Let’s say GM figures out a way to make an “affordable” battery that can be fully charged (not just partially charged) in five minutes or less. It will be something like a Saturn V rocket without propellant, in that absent a way to impart the charge quickly, it will not matter how quickly it could be charged — hypothetically. Even if it costs about the same as an otherwise equivalent gas-engine car, there will still be that time cost, and the fact is, most people aren’t interested in paying it.
To get a battery fully charged in five minutes in actuality would require an almost magical supply of electricity, magically delivered. We are talking ‘bout enough electricity to power a shopping mall — or a small town — to feed a small handful of EV kiosks capable of imparting that kind of power into an EV’s battery in ten minutes or less, let alone five minutes or less. That kind of power would require infrastructure that does not exist, as well as generating capacity that does not exist.
Will “investments” be made in that, too?
No doubt there are some who would love to make them — with other people’s money, of course. That is just what was done by — or under the auspices of — the wispy-haired ancient malingerer who tottered in front of the presidential podium from 2020-2024. His successor tried to pull the plug on that, but a court just ruled the spice must flow.
Even so, it will take a lot more “spice” for this to ever be feasible on a mass scale.

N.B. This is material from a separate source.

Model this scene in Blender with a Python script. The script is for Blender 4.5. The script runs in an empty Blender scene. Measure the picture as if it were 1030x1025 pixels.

No one — at GM at least — seems to ask why the quest (and cost-no-object) to try to make it so? But there is an answer that may explain the otherwise inexplicable.
It is that GM sees its future in places such as Chyna, where the “investments” are being made — and plenty of spice is flowing. America is a tapped-out place, and so are Americans. There are only 320 million or so of the latter, and only about 15 million of them buy new vehicles, electric or not. But there are about 1.5 billion Chinese. There are also lots of Europeans. More finely, Europe is faster at emulating China than the U.S. is. EVs are all but required in many European countries, and that is why Mercedes and VW/Audi, other European brands, “invested” even more than GM (and Ford) have in EVs.
They desperately need those “investments” to pan out.
GM — and Ford — no doubt hope to recoup the costs of their “investments” so far — and are now in a holding mode, waiting for Trump to destroy MAGA and thus usher in a regime more friendly to such “investments.”
This is probably the undertow of Barra’s comments and also those of GM’s CFO, Paul Jacobson. “We have not impaired our existing retail portfolio of EVs,” he said the other day. “We are working to improve the profitability of these vehicles through new battery technologies, engineering improvements and operational efficiencies.”
So the “electrified” vampire isn’t dead yet. And it will take more than a stake through his heart to assure he’s dead for good.